Funder looks to buy firms’ disbursement books


Din: Offer allows partners to take capital out of the business

Doorway Capital – which is establishing itself as a significant funder in the legal market – is now offering litigators the chance to sell their disbursement books outright, at a 20% discount.

Doorway, which owns national law firm Simpson Millar, said it has already begun to purchase disbursements, freeing up funds that can either be invested in more profitable pursuits, or returned to equity partners.

It would normally look towards paying up to 80% of the face value of a disbursement book, depending on its age and composition.

The minimum book that Doorway will look at acquiring is £1m and the maximum about £50m.

The company argued that the interest on loans secured over disbursements – as many law firms currently use – were “all too often” very high.

“As caseloads have grown and outlay on items such as court fees have risen, the financial strain has also increased, limiting the amount of capital available for essential investment and, in some cases, requiring injections of capital from partners or from an external lender.”

Doorway founder Steve Din said: “Many capital-intensive businesses – including aircraft and car manufacturers, mobile phone network providers and now litigation businesses – can improve the efficiency of their balance sheet by disposing of capital assets, at least if their return doesn’t cover their cost of capital, and investing the proceeds back into their underlying core business.

“Until now, this hasn’t been an option law firms have considered, but we expect this to be an attractive way for firms to free up much-needed capital in order to invest in the future of their business at a time when the market is changing.

“Would law firms rather invest their partners’ capital in paid disbursements or in something different?”

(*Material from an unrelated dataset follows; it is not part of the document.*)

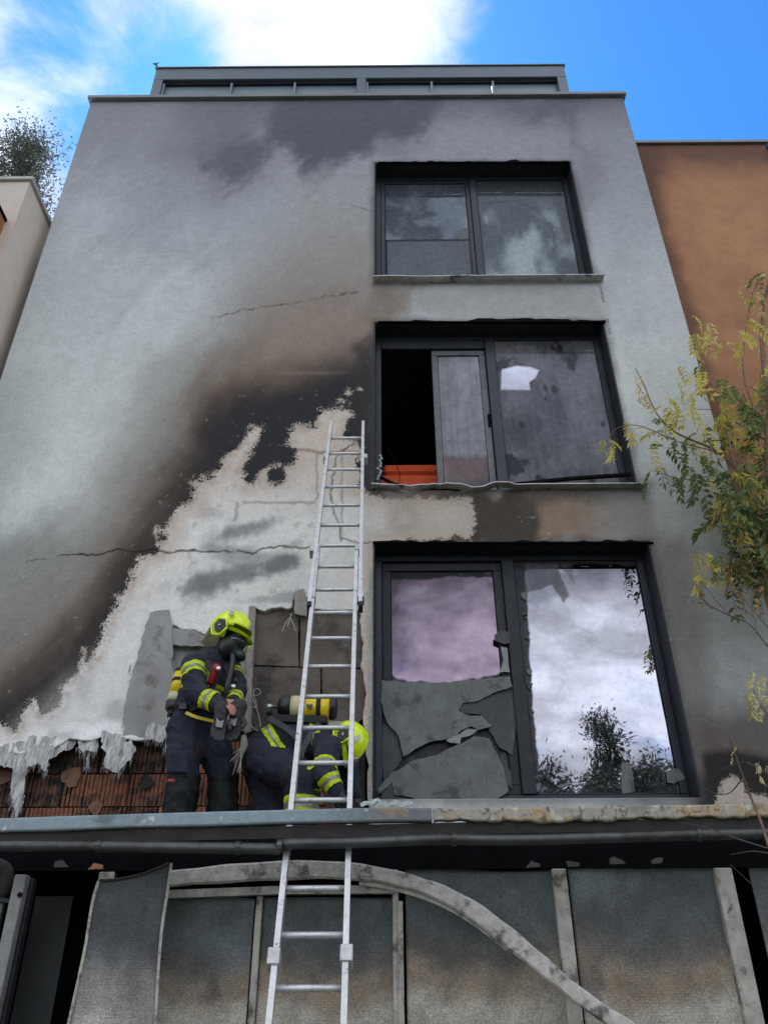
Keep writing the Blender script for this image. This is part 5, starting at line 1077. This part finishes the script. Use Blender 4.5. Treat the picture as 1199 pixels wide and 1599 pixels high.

Whilst the proceeds of a law firm selling its disbursement book could alleviate working capital pressures, he said the decision to structure the financing as a purchase rather than a loan was designed more to give equity partners the ability to take the capital out of the firm, possibly as a one-off distribution.

He continued: “For most firms, disbursements represent assets of the equity partners so, logically, the proceeds from disposing of these disbursements to Doorway should ultimately benefit these very partners.”

Mr Din said the move was prompted by the recent decision by mobile phone giant Vodafone to explore the sale of its mobile phone masts.

“A capital-intensive business with limited capital resources will typically invest in assets that generate the highest NPV (net present value), which means certain assets are best financed through a sale-leaseback, securitisation or outright sale,” he said.

“Law firms are increasingly using NPV and other financial metrics to understand how to optimise their balance sheet so it makes sense for us to assist these firms as best we can.”

He received an endorsement from Martyn Jennings, CEO of costs and pricing specialists Burcher Jennings, who said: “I expect the market will be receive this well, giving law firms the chance to focus less on paying back loans with high interest rates, and more on investing their capital back into the firm.”

Disbursement funding is gaining ever more attention – last month, SpectraLegal unveiled new backing of £100m so that it could expand its offering, and Sparkle Capital also unveiled a new product.